__THE EXERCISE__
Give again only the lines beginning with the one that contains "Continue the Blender" and ending with the one that contains "mb.cap2(a, b, .011"; include both of those lines.

__INPUT DATA__

————————

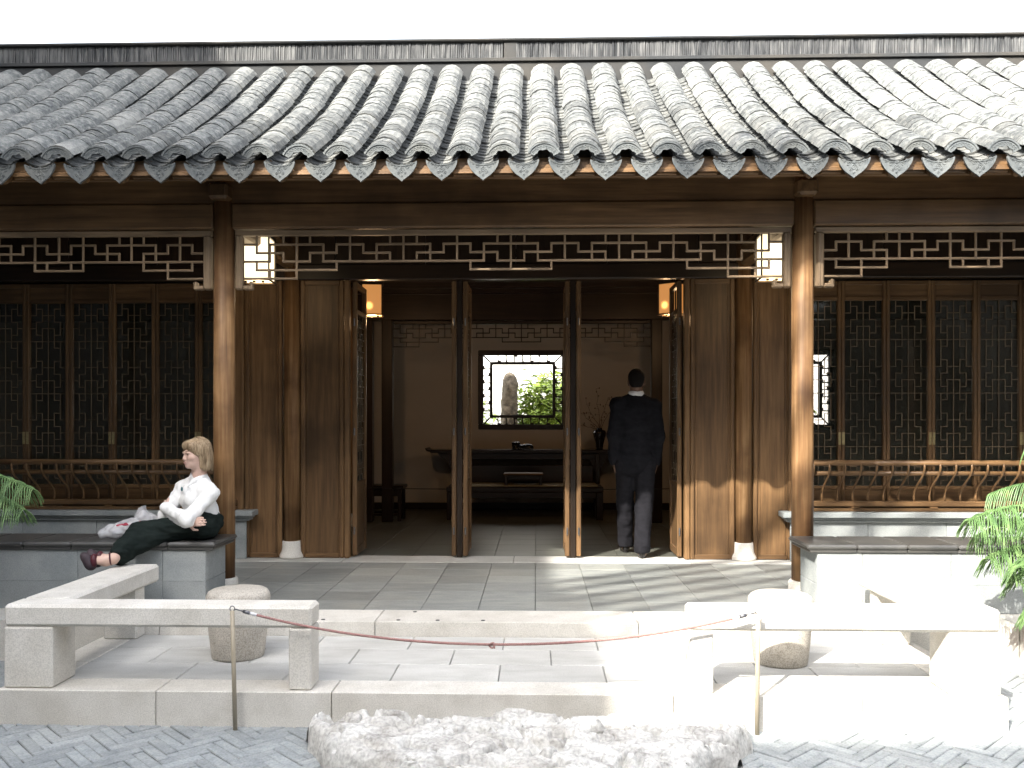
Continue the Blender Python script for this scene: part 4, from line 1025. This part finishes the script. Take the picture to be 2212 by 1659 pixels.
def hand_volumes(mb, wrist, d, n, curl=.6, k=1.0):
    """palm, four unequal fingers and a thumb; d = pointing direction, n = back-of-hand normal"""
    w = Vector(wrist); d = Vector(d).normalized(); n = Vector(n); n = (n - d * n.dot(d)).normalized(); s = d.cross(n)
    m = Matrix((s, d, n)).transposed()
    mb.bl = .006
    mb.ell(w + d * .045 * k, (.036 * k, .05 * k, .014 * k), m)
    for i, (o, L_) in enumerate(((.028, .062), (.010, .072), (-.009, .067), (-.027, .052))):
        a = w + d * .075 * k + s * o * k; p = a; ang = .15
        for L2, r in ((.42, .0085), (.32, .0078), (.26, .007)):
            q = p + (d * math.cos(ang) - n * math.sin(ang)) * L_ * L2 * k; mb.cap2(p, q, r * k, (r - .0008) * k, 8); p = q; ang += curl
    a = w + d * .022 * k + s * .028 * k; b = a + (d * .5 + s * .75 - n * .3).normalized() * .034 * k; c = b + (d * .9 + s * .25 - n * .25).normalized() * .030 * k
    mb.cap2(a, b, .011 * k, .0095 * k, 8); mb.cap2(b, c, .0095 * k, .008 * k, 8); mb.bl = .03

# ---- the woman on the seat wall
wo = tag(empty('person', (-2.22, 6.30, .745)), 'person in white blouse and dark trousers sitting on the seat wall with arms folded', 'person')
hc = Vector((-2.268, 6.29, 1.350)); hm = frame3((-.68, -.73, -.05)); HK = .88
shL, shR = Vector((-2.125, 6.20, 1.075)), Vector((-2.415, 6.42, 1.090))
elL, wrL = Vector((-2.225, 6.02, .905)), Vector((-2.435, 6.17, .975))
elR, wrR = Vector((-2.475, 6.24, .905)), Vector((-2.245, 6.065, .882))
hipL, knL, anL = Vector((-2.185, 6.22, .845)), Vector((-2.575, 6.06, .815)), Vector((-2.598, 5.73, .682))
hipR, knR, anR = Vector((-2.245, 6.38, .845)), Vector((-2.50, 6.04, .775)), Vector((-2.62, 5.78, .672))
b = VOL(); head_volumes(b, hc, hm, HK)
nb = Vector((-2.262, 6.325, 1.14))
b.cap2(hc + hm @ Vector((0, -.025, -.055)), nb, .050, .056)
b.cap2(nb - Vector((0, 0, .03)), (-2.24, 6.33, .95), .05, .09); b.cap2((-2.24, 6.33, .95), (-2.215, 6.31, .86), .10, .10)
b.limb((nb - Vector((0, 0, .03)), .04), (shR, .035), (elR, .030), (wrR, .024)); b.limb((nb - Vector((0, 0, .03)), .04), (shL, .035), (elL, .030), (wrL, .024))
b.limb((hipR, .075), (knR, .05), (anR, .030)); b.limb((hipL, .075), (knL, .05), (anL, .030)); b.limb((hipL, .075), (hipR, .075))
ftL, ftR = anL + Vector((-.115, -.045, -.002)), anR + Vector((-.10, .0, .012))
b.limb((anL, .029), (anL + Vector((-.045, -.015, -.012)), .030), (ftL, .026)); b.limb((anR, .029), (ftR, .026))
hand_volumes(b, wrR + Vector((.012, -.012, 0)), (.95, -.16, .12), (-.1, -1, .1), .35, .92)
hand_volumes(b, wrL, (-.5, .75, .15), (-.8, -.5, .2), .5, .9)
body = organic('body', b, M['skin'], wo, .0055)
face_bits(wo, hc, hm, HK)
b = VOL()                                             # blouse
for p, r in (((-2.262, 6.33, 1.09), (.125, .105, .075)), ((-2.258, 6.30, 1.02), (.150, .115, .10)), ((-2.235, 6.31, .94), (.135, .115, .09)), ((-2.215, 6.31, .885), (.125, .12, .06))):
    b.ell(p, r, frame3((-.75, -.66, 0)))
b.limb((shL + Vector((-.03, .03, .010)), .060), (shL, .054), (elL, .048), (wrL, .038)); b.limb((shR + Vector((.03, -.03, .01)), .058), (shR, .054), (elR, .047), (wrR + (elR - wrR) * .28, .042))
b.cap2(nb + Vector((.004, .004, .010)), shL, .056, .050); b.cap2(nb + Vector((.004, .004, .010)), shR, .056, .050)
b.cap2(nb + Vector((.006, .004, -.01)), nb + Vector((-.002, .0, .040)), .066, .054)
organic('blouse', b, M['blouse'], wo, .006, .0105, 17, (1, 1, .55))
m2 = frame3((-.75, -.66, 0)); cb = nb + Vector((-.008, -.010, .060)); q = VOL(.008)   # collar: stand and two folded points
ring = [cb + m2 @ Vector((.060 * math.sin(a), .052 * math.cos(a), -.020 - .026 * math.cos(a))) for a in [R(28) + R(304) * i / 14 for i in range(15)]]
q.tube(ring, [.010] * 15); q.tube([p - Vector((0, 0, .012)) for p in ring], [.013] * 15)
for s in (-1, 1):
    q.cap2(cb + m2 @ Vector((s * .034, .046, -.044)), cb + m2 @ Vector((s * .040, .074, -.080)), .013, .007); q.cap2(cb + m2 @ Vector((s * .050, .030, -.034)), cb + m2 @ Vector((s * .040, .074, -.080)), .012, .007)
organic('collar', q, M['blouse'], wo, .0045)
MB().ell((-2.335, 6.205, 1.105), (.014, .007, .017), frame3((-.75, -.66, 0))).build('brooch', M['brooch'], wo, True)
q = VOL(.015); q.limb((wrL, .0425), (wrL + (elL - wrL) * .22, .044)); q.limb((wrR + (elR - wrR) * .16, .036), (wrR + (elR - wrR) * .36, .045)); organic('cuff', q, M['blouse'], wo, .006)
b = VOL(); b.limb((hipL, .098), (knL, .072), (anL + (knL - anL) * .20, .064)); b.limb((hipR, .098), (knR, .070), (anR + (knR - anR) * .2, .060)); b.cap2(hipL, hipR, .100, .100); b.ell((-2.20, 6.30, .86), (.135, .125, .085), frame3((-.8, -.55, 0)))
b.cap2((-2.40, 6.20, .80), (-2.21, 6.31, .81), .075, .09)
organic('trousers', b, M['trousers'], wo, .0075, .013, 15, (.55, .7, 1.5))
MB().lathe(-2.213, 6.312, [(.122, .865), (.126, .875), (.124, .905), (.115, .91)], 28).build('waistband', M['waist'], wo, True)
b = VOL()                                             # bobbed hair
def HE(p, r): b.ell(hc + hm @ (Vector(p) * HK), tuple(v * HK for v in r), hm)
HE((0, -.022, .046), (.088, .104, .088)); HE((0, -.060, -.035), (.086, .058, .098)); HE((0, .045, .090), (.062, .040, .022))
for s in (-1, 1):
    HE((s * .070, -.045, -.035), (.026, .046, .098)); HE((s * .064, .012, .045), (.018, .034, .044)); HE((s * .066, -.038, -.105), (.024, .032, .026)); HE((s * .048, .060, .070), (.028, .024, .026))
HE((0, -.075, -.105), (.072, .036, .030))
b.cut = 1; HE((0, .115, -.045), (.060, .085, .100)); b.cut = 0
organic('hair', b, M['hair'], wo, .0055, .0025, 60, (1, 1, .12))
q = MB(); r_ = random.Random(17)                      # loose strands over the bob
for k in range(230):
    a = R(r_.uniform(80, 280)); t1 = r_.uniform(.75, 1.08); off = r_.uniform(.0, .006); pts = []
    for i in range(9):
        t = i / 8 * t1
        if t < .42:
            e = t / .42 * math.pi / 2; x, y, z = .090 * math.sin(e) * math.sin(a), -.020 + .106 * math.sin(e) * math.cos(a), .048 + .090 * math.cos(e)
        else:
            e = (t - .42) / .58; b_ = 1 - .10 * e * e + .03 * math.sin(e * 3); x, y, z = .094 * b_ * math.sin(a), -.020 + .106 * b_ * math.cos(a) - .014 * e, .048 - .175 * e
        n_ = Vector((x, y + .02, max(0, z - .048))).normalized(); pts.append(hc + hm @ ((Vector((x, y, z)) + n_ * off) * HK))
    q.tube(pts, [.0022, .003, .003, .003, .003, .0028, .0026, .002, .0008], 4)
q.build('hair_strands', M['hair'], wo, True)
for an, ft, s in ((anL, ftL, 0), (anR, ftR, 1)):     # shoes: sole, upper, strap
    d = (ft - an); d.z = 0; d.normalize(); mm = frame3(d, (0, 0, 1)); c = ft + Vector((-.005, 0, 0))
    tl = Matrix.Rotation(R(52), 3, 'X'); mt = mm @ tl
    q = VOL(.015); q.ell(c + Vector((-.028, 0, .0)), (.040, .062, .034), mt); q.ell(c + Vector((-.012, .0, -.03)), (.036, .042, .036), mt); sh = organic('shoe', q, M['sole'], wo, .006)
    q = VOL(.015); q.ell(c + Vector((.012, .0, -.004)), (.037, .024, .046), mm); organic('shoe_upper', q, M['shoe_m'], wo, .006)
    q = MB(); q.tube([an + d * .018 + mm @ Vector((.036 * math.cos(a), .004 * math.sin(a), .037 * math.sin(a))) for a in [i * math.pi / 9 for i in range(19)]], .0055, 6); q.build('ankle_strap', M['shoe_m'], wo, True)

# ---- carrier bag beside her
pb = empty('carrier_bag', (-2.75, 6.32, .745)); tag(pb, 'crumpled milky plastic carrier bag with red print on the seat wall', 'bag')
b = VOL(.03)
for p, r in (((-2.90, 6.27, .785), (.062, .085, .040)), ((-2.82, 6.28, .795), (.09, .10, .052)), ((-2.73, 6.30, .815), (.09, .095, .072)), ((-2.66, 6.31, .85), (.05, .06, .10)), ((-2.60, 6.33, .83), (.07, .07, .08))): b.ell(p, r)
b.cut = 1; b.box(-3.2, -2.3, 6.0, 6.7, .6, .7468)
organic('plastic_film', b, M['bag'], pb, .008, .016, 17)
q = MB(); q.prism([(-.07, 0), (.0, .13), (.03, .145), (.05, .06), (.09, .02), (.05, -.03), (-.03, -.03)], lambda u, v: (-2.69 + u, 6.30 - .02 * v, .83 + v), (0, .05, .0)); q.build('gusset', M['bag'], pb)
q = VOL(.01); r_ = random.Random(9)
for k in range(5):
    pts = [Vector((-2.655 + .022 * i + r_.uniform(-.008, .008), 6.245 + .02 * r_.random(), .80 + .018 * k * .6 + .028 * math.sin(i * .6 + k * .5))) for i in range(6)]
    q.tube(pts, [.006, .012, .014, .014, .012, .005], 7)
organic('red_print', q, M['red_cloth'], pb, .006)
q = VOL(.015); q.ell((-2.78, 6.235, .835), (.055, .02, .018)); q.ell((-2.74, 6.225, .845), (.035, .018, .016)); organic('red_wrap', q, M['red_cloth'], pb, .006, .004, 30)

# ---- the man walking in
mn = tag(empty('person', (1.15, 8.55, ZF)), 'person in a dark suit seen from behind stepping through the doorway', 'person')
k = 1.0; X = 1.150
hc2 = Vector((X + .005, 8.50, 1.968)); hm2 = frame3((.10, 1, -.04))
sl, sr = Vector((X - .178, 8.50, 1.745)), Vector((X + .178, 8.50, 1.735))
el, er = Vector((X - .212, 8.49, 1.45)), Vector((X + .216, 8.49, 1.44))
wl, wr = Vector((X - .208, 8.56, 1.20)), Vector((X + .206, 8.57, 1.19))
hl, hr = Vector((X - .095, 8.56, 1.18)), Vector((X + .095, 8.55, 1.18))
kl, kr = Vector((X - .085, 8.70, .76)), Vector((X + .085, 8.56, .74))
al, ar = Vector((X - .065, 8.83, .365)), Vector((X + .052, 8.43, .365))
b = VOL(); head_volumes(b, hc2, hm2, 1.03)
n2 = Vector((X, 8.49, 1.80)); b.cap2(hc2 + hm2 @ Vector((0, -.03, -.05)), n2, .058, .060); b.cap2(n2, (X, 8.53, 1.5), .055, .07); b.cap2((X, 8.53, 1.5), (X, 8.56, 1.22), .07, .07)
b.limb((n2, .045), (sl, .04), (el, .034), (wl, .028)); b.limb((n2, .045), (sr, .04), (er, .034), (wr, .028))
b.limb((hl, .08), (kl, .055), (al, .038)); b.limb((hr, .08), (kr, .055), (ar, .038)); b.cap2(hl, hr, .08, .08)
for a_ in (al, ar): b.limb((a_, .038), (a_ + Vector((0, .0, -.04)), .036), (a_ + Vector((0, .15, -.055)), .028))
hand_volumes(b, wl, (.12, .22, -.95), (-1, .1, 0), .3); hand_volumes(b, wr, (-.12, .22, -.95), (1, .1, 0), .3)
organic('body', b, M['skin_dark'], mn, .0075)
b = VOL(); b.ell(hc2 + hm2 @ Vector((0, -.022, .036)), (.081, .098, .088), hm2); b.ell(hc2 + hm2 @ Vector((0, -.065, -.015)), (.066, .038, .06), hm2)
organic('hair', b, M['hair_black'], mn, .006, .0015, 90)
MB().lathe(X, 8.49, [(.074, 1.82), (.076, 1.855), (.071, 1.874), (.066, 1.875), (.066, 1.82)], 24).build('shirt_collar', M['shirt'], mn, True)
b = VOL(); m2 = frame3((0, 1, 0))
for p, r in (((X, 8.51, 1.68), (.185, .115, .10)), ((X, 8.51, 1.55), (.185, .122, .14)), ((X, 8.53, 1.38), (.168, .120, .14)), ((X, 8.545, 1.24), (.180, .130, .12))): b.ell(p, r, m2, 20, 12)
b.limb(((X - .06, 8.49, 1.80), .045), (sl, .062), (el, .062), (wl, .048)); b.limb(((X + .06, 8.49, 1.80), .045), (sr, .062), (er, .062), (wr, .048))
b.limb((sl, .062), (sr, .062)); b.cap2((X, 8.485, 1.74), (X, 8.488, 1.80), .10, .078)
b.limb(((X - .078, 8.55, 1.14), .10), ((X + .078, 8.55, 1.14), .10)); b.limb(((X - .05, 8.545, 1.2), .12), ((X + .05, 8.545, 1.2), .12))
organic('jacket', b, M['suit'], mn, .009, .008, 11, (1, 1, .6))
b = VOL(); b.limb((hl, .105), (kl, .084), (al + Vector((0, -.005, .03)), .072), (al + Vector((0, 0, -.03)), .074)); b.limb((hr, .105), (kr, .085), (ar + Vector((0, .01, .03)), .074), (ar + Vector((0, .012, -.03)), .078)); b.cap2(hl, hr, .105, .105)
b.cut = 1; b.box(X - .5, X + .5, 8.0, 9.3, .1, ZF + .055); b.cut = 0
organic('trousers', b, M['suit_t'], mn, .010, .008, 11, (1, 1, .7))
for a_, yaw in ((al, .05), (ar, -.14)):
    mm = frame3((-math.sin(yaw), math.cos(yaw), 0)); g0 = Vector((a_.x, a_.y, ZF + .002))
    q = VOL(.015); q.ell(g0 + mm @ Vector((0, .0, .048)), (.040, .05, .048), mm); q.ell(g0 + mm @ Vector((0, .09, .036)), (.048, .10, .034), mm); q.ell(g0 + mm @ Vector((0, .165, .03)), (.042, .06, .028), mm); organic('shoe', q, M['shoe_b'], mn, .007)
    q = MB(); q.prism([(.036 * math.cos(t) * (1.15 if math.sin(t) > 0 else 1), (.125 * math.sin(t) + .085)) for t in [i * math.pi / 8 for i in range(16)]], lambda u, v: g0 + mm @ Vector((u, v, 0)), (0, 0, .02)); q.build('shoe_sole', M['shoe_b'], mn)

————————

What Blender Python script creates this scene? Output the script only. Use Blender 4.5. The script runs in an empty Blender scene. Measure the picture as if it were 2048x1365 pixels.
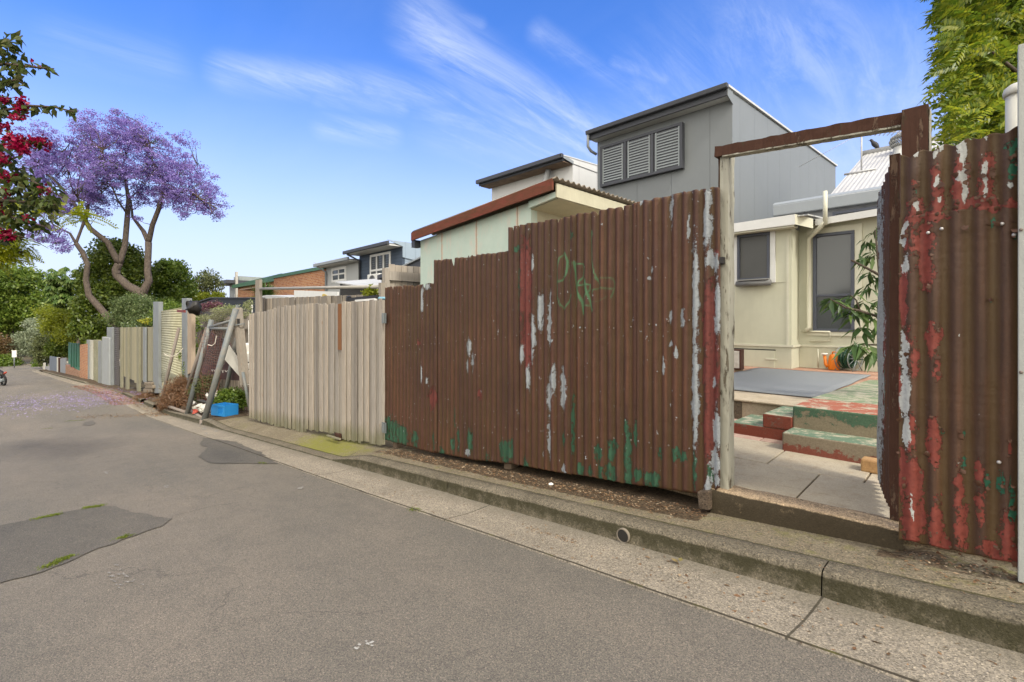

————————

__EXERCISE ANSWER__
Continue the Blender Python script for this scene: part 4, from line 1025. This part finishes the script. Take the picture to be 2212 by 1659 pixels.
def hand_volumes(mb, wrist, d, n, curl=.6, k=1.0):
    """palm, four unequal fingers and a thumb; d = pointing direction, n = back-of-hand normal"""
    w = Vector(wrist); d = Vector(d).normalized(); n = Vector(n); n = (n - d * n.dot(d)).normalized(); s = d.cross(n)
    m = Matrix((s, d, n)).transposed()
    mb.bl = .006
    mb.ell(w + d * .045 * k, (.036 * k, .05 * k, .014 * k), m)
    for i, (o, L_) in enumerate(((.028, .062), (.010, .072), (-.009, .067), (-.027, .052))):
        a = w + d * .075 * k + s * o * k; p = a; ang = .15
        for L2, r in ((.42, .0085), (.32, .0078), (.26, .007)):
            q = p + (d * math.cos(ang) - n * math.sin(ang)) * L_ * L2 * k; mb.cap2(p, q, r * k, (r - .0008) * k, 8); p = q; ang += curl
    a = w + d * .022 * k + s * .028 * k; b = a + (d * .5 + s * .75 - n * .3).normalized() * .034 * k; c = b + (d * .9 + s * .25 - n * .25).normalized() * .030 * k
    mb.cap2(a, b, .011 * k, .0095 * k, 8); mb.cap2(b, c, .0095 * k, .008 * k, 8); mb.bl = .03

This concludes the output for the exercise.